So I’m trying something new… partly because I have a difficult time remembering what I’ve read, and I also like hearing what people thing about books I may want to read. I am no great critic and I make no promises that my reviews will astound you in anyway, but here goes. I do need to get better about taking notes whilst reading, though.
My Grandmother Asked Me to Tell You She’s Sorry
by Fredrick Backman
I have mixed feelings about this book. In the beginning I wasn’t even sure I’d keep reading it because it didn’t grab me in the way I want to be grabbed (more like a creepy too delicate hug when you want a passionate embrace). It was a slow burn with an occasional pop and crackle that would just keep my interest enough that I stuck with it, assuming that eventually there would be a burst of flames.
It’s a unique story in the way that it’s told, but I felt like the imaginative world often overshadowed reality too much at times and it wasn’t until a little over halfway through the book that I actually started to get into it and wanted to know what happened next. The imaginary world of Miamas is complex and in the beginning I became a little bored with it quite frankly. Eventually it made more sense and the way the real world and Miamas were weaved together became more enjoyable and I appreciated it more for what it was.

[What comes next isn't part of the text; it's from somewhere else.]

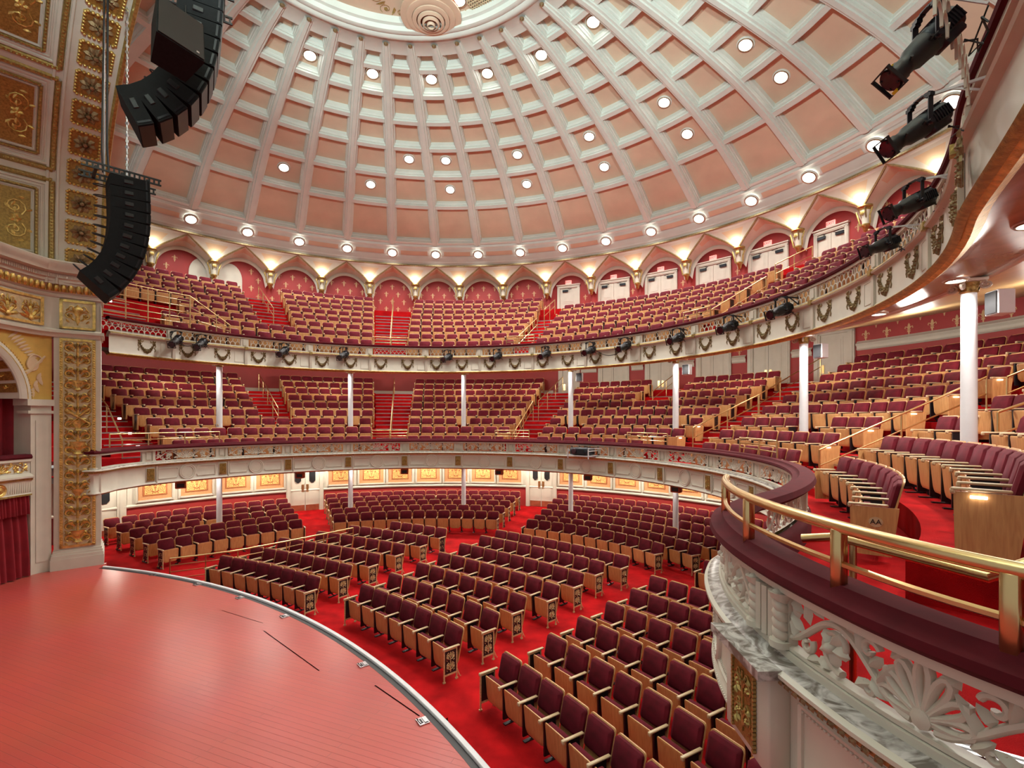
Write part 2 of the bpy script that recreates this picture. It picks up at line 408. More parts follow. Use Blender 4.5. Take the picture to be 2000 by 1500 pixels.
# ------------------------------------------------------------------ dome
PR = [(4.4, 17.36), (5.43, 17.34), (6.67, 17.26), (7.81, 17.07), (9.04, 16.78), (10.37, 16.42), (11.85, 15.93), (13.41, 15.22), (15.2, 14.12), (15.75, 13.70), (16.1, 13.38), (16.5, 13.0)]
def _build_S():
    T = []; s = 0; prev = None
    for i in range(1, len(PR)-2):
        for j in range(24):
            t = j/24; a, b_, c, d = PR[i-1], PR[i], PR[i+1], PR[i+2]
            def cr(k): return .5*((2*b_[k])+(-a[k]+c[k])*t+(2*a[k]-5*b_[k]+4*c[k]-d[k])*t*t+(-a[k]+3*b_[k]-3*c[k]+d[k])*t**3)
            p = (cr(0), cr(1))
            if prev: s += math.hypot(p[0]-prev[0], p[1]-prev[1])
            T.append((s, p[0], p[1])); prev = p
    return T
ST = _build_S()
def at_s(s):
    lo, hi = 0, len(ST)-1
    while hi-lo > 1:
        m_ = (lo+hi)//2
        if ST[m_][0] <= s: lo = m_
        else: hi = m_
    a, b_ = ST[lo], ST[hi]; t = (s-a[0])/max(1e-9, b_[0]-a[0])
    R = a[1]+(b_[1]-a[1])*t; z = a[2]+(b_[2]-a[2])*t
    dx, dz = b_[1]-a[1], b_[2]-a[2]; l = math.hypot(dx, dz)
    return R, z, dz/l, -dx/l
def s_of_R(R):
    for i in range(len(ST)-1):
        if ST[i+1][1] >= R:
            a, b_ = ST[i], ST[i+1]; return a[0]+(b_[0]-a[0])*(R-a[1])/(b_[1]-a[1])
def dome_pt(th, s, dep):
    R, z, nr, nz = at_s(s); R -= nr*dep; z -= nz*dep
    return pol(R, th, z)
RIB0, RIBD = 136.1, 8.42
def rib(k): return RIB0-RIBD*k
KA, KB = -4, 25
ROWS = [s_of_R(r) for r in (5.86, 6.67, 7.81, 9.04, 10.37, 11.85, 13.41, 15.28)]
LIT = {}   # filled from the list of lit coffers below: (column, row)
db = MB()
STEPS = [(0, 0, 0.0), (.17, .09, 0.0), (.175, .095, .07), (.21, .13, .07), (.215, .135, .13), (.245, .165, .15), (.25, .17, .30)]
for k in range(KA, KB):
    tA, tB = rib(k), rib(k+1)
    for j in range(7):
        s0, s1 = ROWS[j], ROWS[j+1]
        def cp(u, v, ia, is_, dep):
            s = s0+is_+v*(s1-s0-2*is_); R = at_s(s)[0]; a = math.degrees(ia/R)
            return dome_pt(tA-a+u*(tB-tA+2*a), s, dep)
        n = 2; loops = []
        for (ia, is_, dep) in STEPS:
            P = [cp(i/n, 0, ia, is_, dep) for i in range(n)]+[cp(1, i/n, ia, is_, dep) for i in range(n)]+[cp(1-i/n, 1, ia, is_, dep) for i in range(n)]+[cp(0, 1-i/n, ia, is_, dep) for i in range(n)]
            loops.append(P)
        o = len(db.v); q = 4*n
        for P in loops: db.v.extend(P)
        for l in range(len(loops)-1):
            for i in range(q):
                a = o+l*q+i; b_ = o+l*q+(i+1) % q
                db.f.append((a, b_, b_+q, a+q)); db.m.append(0)
        ia, is_, dep = STEPS[-1]
        db.grid(lambda u, v: cp(u, v, ia, is_, dep), 2, 2, 1)
# inner ring and oculus
db.lathe([(5.86, at_s(ROWS[0])[1]), (5.30, 17.335), (5.22, 17.27), (5.10, 17.25), (5.02, 17.31), (4.95, 17.27), (4.84, 17.30), (4.80, 17.42), (4.70, 17.44), (4.66, 17.62)], 96, 0, fn=lambda q: (OX+q[0], OY+q[1], q[2]))
db.lathe([(4.66, 17.62), (.01, 17.62)], 96, 1, fn=lambda q: (OX+q[0], OY+q[1], q[2]))
# lower ring mouldings around the recessed lights
lowprof = [(15.28, at_s(ROWS[7])[1]), (15.36, 14.06), (15.38, 13.95), (15.46, 13.93), (15.50, 13.86), (15.53, 13.88), (15.55, 13.82), (15.80, 13.62), (15.82, 13.66), (15.88, 13.60), (15.90, 13.48), (16.0, 13.40), (16.02, 13.32), (16.06, 13.30), (16.12, 13.12), (16.22, 13.06)]
ta, tb = rib(KA), rib(KB)
db.lathe(lowprof, 120, 0, fn=lambda q: (OX+q[0], OY+q[1], q[2]), a0=rad(tb), a1=rad(ta), mfun=lambda i: 0)
for k in range(KA, KB):       # peach strips between the lights
    db.grid(lambda u, v, k=k: pol(15.585+.18*v, rib(k)-1.6-(RIBD-3.2)*u, 13.775-.153*v+.0), 6, 1, 1)
dome = struct('ceiling', db, ['ceilwhite', 'peach'], 'round coffered dome ceiling in cream and peach plaster', 'ceiling')
# ribs
for k in range(-1, 22):
    rb = MB(); prof = [(-.165, 0), (-.155, -.05), (-.08, -.05), (-.07, -.10), (.07, -.10), (.08, -.05), (.155, -.05), (.165, 0)]
    sA, sB = s_of_R(5.45), s_of_R(15.3); n = 26
    for i in range(n+1):
        s = sA+(sB-sA)*i/n; R = at_s(s)[0]; wv = 1.0 if R > 7 else .72+.28*(R-5.4)/1.6
        for (w, d) in prof: rb.v.append(dome_pt(rib(k)+math.degrees(w*wv/R), s, d))
    q = len(prof)
    for i in range(n):
        for j in range(q-1):
            a = i*q+j; rb.f.append((a, a+q, a+q+1, a+1)); rb.m.append(0)
    rb.obj('rib', ['ceilwhite'], dome)
# rosettes at the rib heads
rm = MB(); rm.lathe([(.075, 0), (.075, -.03), (.05, -.05), (.03, -.03), (.02, -.055), (.001, -.06)], 12, 0); flower(rm, 0, 0, .07, -.04, 0, None, 6)
rme = rm.mesh('rosette', ['bronze'])
for k in range(-1, 13): o = link('rosette', rme, dome, pol(5.43, rib(k), 17.27))
# oculus fittings
dp = pol(4.38, 83.5, 17.42)
dif = MB()
for i, r in enumerate((.95, .76, .58, .42, .27, .13)):
    z = -.06-.055*i; dif.lathe([(r, z+.05), (r, z), (r*.80, z-.03), (r*.78, z-.025), (r*.9, z+.05)], 32, 0)
dif.lathe([(.9, .12), (.7, .02), (.001, .02)], 24, 1)
o = dif.obj('air_diffuser', ['peach', 'rust'], None, dp); tag(o, 'round stepped peach air diffuser at the rim of the dome oculus', 'air diffuser')
dif2 = None
gr = MB(); gx = pol(4.0, 58, 17.58)
for i in range(15): gr.box((0, -.7+.1*i, 0), (1.5, .035, .03), 0)
for i in range(19): gr.box((-.75+.083*i, 0, 0), (.025, 1.45, .03), 0)
gr.box((0, 0, .025), (1.55, 1.5, .01), 1)
o = gr.obj('ceiling_grille', ['tan', 'black'], None, gx); o.rotation_euler = (0, 0, rad(-32)); tag(o, 'square black ventilation grille beside the dome oculus', 'ceiling grille')
orn = MB()
for (rr, th) in ((4.2, 70.5), (3.9, 97)):
    for i in range(8):
        a = i*PI/4; orn.tube(spiral(math.cos(a)*.62, math.sin(a)*.62, .2, a, 1.3, 1 if i % 2 else -1, 12), .012, 4, 0, fn=lambda q, rr=rr, th=th: (pol(rr, th)[0]+q[0], pol(rr, th)[1]+q[1], 17.605+q[2]*.3))
        flower(orn, math.cos(a)*.62, math.sin(a)*.62, .07, -.015, 0, lambda q, rr=rr, th=th: (pol(rr, th)[0]+q[0], pol(rr, th)[1]+q[1], 17.605+q[2]))
        leaf(orn, math.cos(a+.4)*.42, math.sin(a+.4)*.42, a, .3, .1, -.01, 0, lambda q, rr=rr, th=th: (pol(rr, th)[0]+q[0], pol(rr, th)[1]+q[1], 17.605+q[2]), .5)
orn.obj('painted_scrolls', ['olivegold'], dome)

# ------------------------------------------------------------------ recessed lights
def lamp_light(loc, power, kind='POINT', size=.12, color=(1, .95, .88), rot=None, spot=2.4, blend=.6):
    l = bpy.data.lights.new('lamp', kind); l.energy = power; l.color = color
    l.shadow_soft_size = size
    if kind == 'SPOT': l.spot_size = spot; l.spot_blend = blend
    o = bpy.data.objects.new('lamp', l); C.objects.link(o); o.location = loc
    if rot: o.rotation_euler = rot
    return o
dl = MB(); dl.lathe([(.20, 0), (.20, -.02), (.15, -.045), (.13, -.02), (.13, .0)], 24, 0); ml = MB(); ml.lathe([(.135, -.012), (.001, -.012)], 24, 0)
dl2 = MB(); dl2.lathe([(.176, -.03), (.172, -.048), (.156, -.048), (.152, -.03)], 24, 0)
ringme, lampme, beadme = dl.mesh('light_trim', ['ceilwhite']), ml.mesh('lamp', ['lamp']), dl2.mesh('bead_ring', ['bronze'])
def ceil_light(name, label, cat, group, loc, nrm, sc=1.0):
    t = thing(name, label, cat, loc, 0, group)
    t.rotation_mode = 'QUATERNION'; t.rotation_quaternion = Vector((0, 0, -1)).rotation_difference(Vector(nrm)); t.scale = (sc, sc, sc)
    for nm, me in (('light_trim', ringme), ('bead_ring', beadme), ('lamp', lampme)): link(nm, me, t)
    return t
for k in range(0, 16):
    R, z = 15.675, 13.70; nr, nz = -.52, -.854
    c_, s_ = math.cos(rad(rib(k))), math.sin(rad(rib(k)))
    ceil_light('ring_downlight', '%s bright downlight from the left along the foot of the dome' % ORD[k+1], 'ceiling light', 'downlights around the dome foot', pol(R+.52*.03*-1, rib(k), z-.035), (nr*c_, nr*s_, nz), 1.45)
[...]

Ultimately, I did end up enjoying it. Maybe I was even in the wrong frame of my mind when I began it and only appreciated it in the end because I persevered and my mood changed? I think I may read it again to see… maybe next year.
The synopsis from Goodreads:
From the author of the internationally bestselling A Man Called Ove, a novel about a young girl whose grandmother dies and leaves behind a series of letters, sending her on a journey that brings to life the world of her grandmother’s fairy tales.
Elsa is seven years old and different. Her grandmother is seventy-seven years old and crazy, standing-on-the-balcony-firing-paintball-guns-at-men-who-want-to-talk-about-Jesus-crazy. She is also Elsa’s best, and only, friend. At night Elsa takes refuge in her grandmother’s stories, in the Land of Almost-Awake and the Kingdom of Miamas where everybody is different and nobody needs to be normal.
When Elsa’s grandmother dies and leaves behind a series of letters apologizing to people she has wronged, Elsa’s greatest adventure begins. Her grandmother’s letters lead her to an apartment building full of drunks, monsters, attack dogs, and totally ordinary old crones, but also to the truth about fairytales and kingdoms and a grandmother like no other.